Das letzte Kapitel widmet sich der »Fränkelschen Wende« in den Jahren 1975–1977. N. analysiert die verschiedenen Deutungen der Verhaltensänderung Fränkels (319). N. kommt zum Ergebnis, dass keine monokausale Erklärung gegeben werden könne, sondern es sich vielmehr um eine Gemengelage verschiedener Gründe han-dele. Dazu zähle der staatliche Druck von außen, aber auch der innerkirchliche Druck durch leitende Geistliche sowie der Ab­schluss der KSZE-Verhandlungen im Jahr 1973, die sich im Vertrag von Helsinki niederschlugen, in dem sich die Staaten des Warschauer Paktes zur Glaubens- und Gewissensfreiheit bekannten (363 f.). Dabei geht N. davon aus, dass Fränkel zwar seine inhaltlichen Positionen beibehielt, jedoch bewusst die Strategie veränderte, indem er bei öffentlichen Auftritten einen kooperativeren Ton anschlug. So erklärte er sich am 13. Oktober 1977 dazu bereit, Gespräche mit dem MfS-Offizier Horst Babucke in seiner Wohnung zu führen. Deshalb erhielt Fränkel den Decknamen IM »Bruder«. Dabei wich er vom Verhaltenskodex ab, den er seinen eigenen Mitarbeitern empfahl, nämlich den Vorgesetzten über die Gespräche zu informieren und dafür zu sorgen, dass mindestens ein zusätzlicher Vertreter am Gespräch teilnehme (343). Im Rückblick räumte Fränkel diese Gespräche ein, verneinte aber zugleich eine konspirative Zusammenarbeit, da es sich seinen Angaben zufolge bei den insgesamt 14 Treffen eher um einen Meinungsaustausch über allgemeine Themen handelte. Als man ihm 1978 die Verleihung eines Ordens anbot, lehnte er ab.
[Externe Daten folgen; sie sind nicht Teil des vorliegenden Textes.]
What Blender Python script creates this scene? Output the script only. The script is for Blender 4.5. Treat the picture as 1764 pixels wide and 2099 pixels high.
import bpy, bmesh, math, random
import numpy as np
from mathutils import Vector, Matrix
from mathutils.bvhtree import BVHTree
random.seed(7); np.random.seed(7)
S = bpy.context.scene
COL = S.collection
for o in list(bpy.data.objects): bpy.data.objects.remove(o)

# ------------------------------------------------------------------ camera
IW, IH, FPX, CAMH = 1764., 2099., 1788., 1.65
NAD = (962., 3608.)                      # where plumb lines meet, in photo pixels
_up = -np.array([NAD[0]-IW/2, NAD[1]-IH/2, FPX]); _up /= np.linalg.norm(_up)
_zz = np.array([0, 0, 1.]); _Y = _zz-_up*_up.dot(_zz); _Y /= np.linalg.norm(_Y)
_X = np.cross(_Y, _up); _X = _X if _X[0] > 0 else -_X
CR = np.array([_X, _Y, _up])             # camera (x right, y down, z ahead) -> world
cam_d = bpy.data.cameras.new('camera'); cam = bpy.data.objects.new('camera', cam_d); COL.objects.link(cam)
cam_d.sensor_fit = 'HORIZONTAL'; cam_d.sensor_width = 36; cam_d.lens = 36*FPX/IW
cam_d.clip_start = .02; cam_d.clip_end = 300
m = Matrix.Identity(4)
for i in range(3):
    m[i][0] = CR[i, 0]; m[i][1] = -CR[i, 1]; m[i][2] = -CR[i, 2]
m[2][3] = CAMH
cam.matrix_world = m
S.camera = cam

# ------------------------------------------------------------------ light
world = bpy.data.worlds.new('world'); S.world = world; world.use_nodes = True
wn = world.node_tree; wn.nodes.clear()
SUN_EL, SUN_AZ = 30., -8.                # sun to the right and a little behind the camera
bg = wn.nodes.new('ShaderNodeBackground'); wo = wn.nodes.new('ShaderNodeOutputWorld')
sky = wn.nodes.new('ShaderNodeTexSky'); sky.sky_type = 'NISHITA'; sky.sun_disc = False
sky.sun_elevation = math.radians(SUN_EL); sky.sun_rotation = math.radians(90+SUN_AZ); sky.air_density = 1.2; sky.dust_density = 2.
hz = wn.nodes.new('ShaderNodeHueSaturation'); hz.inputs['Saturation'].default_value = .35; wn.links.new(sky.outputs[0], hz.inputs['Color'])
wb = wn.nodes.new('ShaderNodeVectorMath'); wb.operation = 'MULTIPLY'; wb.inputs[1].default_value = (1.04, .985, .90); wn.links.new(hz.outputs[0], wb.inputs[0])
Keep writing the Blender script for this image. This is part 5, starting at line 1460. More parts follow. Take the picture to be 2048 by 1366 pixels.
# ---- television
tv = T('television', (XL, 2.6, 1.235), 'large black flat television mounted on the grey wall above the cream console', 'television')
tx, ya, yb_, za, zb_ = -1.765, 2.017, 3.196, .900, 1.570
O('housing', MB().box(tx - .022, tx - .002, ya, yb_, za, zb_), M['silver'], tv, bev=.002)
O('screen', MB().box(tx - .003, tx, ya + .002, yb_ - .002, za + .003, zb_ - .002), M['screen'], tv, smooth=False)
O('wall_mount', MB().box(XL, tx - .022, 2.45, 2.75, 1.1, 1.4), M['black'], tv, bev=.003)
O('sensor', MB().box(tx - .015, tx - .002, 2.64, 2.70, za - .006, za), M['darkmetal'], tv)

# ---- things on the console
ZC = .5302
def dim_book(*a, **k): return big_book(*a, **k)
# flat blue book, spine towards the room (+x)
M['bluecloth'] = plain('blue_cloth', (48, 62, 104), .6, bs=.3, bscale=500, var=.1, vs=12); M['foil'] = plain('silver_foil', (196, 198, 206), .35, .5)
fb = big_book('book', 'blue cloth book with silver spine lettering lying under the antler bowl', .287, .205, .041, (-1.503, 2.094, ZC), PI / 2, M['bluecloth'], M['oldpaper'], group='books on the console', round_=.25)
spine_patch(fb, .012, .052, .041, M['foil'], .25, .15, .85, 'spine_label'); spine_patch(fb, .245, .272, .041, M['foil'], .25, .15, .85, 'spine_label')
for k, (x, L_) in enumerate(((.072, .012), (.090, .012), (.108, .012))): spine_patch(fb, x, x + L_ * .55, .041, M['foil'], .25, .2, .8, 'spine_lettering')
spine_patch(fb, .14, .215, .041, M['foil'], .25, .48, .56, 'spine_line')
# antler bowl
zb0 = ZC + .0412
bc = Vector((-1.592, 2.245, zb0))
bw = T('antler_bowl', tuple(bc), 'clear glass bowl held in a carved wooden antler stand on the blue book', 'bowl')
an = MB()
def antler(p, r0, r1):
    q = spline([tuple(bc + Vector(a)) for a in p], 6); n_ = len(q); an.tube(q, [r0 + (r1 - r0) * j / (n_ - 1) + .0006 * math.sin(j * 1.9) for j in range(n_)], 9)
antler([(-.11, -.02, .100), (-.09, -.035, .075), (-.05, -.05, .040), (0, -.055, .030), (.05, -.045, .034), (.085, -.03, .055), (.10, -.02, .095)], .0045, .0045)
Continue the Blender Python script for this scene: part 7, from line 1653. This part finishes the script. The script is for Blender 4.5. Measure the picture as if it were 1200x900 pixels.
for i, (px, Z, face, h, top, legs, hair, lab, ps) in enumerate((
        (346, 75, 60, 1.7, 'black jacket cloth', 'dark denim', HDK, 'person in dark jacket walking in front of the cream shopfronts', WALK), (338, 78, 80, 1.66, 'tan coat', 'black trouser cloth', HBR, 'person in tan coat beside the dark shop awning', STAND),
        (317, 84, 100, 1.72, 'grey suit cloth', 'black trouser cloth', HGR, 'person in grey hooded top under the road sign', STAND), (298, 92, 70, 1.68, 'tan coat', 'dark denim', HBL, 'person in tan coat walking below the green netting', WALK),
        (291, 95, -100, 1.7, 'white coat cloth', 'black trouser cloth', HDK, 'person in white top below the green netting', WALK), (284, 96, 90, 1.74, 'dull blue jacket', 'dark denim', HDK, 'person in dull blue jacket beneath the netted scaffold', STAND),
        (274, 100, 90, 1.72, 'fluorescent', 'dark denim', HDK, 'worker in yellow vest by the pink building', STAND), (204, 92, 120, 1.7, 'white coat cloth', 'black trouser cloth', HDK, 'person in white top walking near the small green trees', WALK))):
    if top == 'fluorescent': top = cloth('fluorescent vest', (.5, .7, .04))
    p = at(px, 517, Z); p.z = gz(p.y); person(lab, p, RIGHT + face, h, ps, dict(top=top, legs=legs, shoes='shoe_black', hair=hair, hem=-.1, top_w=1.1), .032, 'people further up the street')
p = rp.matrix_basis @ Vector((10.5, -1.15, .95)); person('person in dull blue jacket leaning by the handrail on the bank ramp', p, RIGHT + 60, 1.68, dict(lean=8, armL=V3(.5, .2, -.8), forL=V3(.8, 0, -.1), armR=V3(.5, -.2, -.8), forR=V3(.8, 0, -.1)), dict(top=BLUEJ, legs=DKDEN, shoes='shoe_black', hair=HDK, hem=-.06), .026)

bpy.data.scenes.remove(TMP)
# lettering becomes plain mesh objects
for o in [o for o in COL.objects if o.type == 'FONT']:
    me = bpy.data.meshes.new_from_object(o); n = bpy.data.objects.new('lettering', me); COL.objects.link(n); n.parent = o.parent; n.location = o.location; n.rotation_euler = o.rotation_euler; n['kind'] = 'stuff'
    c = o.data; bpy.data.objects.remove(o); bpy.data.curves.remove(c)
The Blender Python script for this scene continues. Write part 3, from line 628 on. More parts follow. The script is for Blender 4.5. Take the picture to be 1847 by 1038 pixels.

Insgesamt legt N. eine beeindruckende und perspektivenreiche Monographie vor. Er versteht es, die Zusammenhänge packend und sachkundig zu schildern. Wer ein skandalöses Enthüllungsbuch erwartet, der wird jedoch nicht auf seine Kosten kommen. Die Ergebnisse insbesondere zur »Fränkelschen Wende« bilden mehr eine Zusammenfassung der bereits vorhandenen Forschungsmeinungen als eine Neubewertung. Doch die Konzeption des Buches, zum einen die Person Fränkels und zum anderen die Geschichte der Görlitzer Landeskirche darzustellen, ist genau das, was die Forschung zur Kirchengeschichte der DDR m. E. benötigt: zum einen weitere Einzelbiographien kirchengeschichtlich wichtiger Persönlichkeiten in der DDR und zum anderen die Ausdifferenzierung der DDR-Kirchengeschichte aus der Perspektive der einzelnen Landeskirchen. N. hat hierzu einen wichtigen Beitrag geleistet.